Work to complete: Print the listing as it stands, omitting all images.

═══ Given data ═══

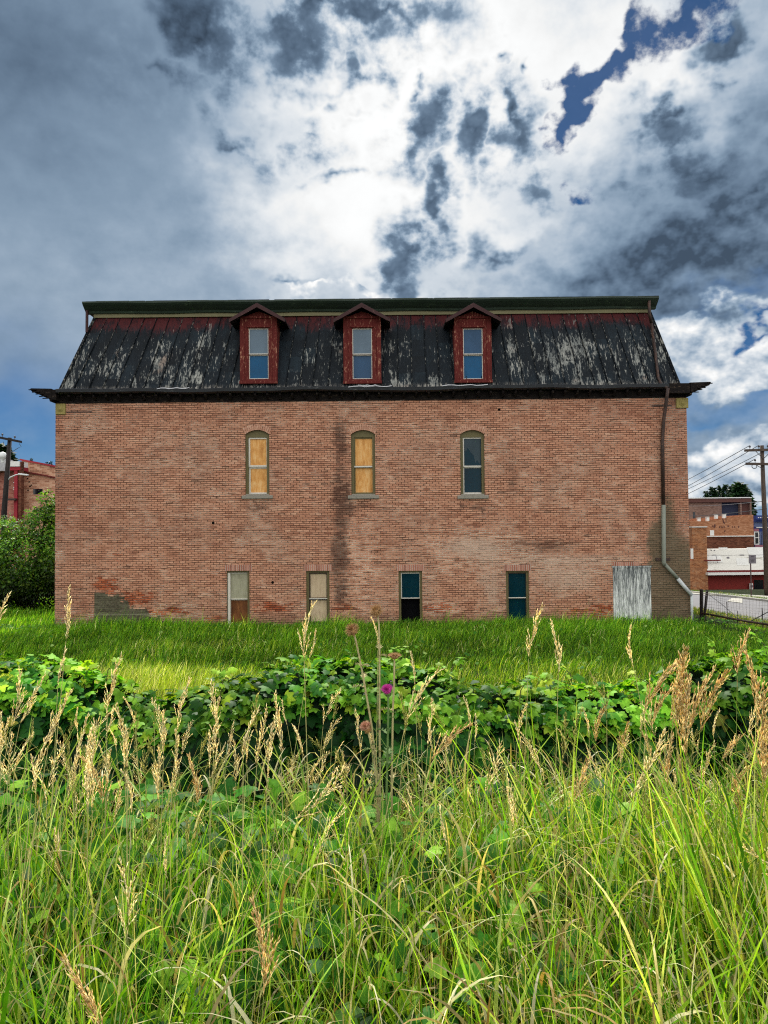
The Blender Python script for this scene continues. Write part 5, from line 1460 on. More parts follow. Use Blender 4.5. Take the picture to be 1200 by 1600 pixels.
def compound(n=5):
    """five leaflets spread from one point"""
    v0, f0 = leaf_shape('oval'); V, Fs = [], []
    for i, (a, s) in enumerate(((0, 1.0), (0.75, .92), (-0.75, .92), (1.6, .7), (-1.6, .7))[:n]):
        c, s_ = math.cos(a), math.sin(a)
        w = v0 * s * np.array([1.15, 1, 1.0]); w[:, 2] -= 0.22 * (w[:, 1]) ** 2
        V.append(np.stack([w[:, 0] * c + w[:, 1] * s_, w[:, 1] * c - w[:, 0] * s_, w[:, 2]], -1)); Fs.append(f0 + i * len(v0))
    return np.concatenate(V), np.concatenate(Fs)
def scatter(shape, p, size, normal, down, colors):
    """place leaves: p (n,3), normal direction (n,3), tip direction hint 'down' (n,3)"""
    v, f = shape; n = len(p)
    nz = normal / np.linalg.norm(normal, axis=1, keepdims=True)
    ty = down - (down * nz).sum(1, keepdims=True) * nz; ty /= np.linalg.norm(ty, axis=1, keepdims=True) + 1e-9
    tx = np.cross(ty, nz)
    V = p[:, None, :] + size[:, None, None] * (v[None, :, 0:1] * tx[:, None] + v[None, :, 1:2] * ty[:, None] + v[None, :, 2:3] * nz[:, None])
    Fs = (np.arange(n)[:, None, None] * len(v) + f[None]).reshape(-1, 3)
    shade = 1.0 - 0.18 * np.linalg.norm(v[:, :2] - v[0, :2], axis=1)
    C = colors[:, None, :] * (1.12 * shade)[None, :, None]
    return V.reshape(-1, 3), Fs, C.reshape(-1, 3)
LOBED, OVAL, COMP = leaf_shape('lobed'), leaf_shape('oval'), compound()
lawn_weeds()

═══

Problem solution:
The Blender Python script for this scene continues. Write part 5, from line 1460 on. More parts follow. Use Blender 4.5. Take the picture to be 1200 by 1600 pixels.
def compound(n=5):
    """five leaflets spread from one point"""
    v0, f0 = leaf_shape('oval'); V, Fs = [], []
    for i, (a, s) in enumerate(((0, 1.0), (0.75, .92), (-0.75, .92), (1.6, .7), (-1.6, .7))[:n]):
        c, s_ = math.cos(a), math.sin(a)
        w = v0 * s * np.array([1.15, 1, 1.0]); w[:, 2] -= 0.22 * (w[:, 1]) ** 2
        V.append(np.stack([w[:, 0] * c + w[:, 1] * s_, w[:, 1] * c - w[:, 0] * s_, w[:, 2]], -1)); Fs.append(f0 + i * len(v0))
    return np.concatenate(V), np.concatenate(Fs)
def scatter(shape, p, size, normal, down, colors):
    """place leaves: p (n,3), normal direction (n,3), tip direction hint 'down' (n,3)"""
    v, f = shape; n = len(p)
    nz = normal / np.linalg.norm(normal, axis=1, keepdims=True)
    ty = down - (down * nz).sum(1, keepdims=True) * nz; ty /= np.linalg.norm(ty, axis=1, keepdims=True) + 1e-9
    tx = np.cross(ty, nz)
    V = p[:, None, :] + size[:, None, None] * (v[None, :, 0:1] * tx[:, None] + v[None, :, 1:2] * ty[:, None] + v[None, :, 2:3] * nz[:, None])
    Fs = (np.arange(n)[:, None, None] * len(v) + f[None]).reshape(-1, 3)
    shade = 1.0 - 0.18 * np.linalg.norm(v[:, :2] - v[0, :2], axis=1)
    C = colors[:, None, :] * (1.12 * shade)[None, :, None]
    return V.reshape(-1, 3), Fs, C.reshape(-1, 3)
LOBED, OVAL, COMP = leaf_shape('lobed'), leaf_shape('oval'), compound()
lawn_weeds()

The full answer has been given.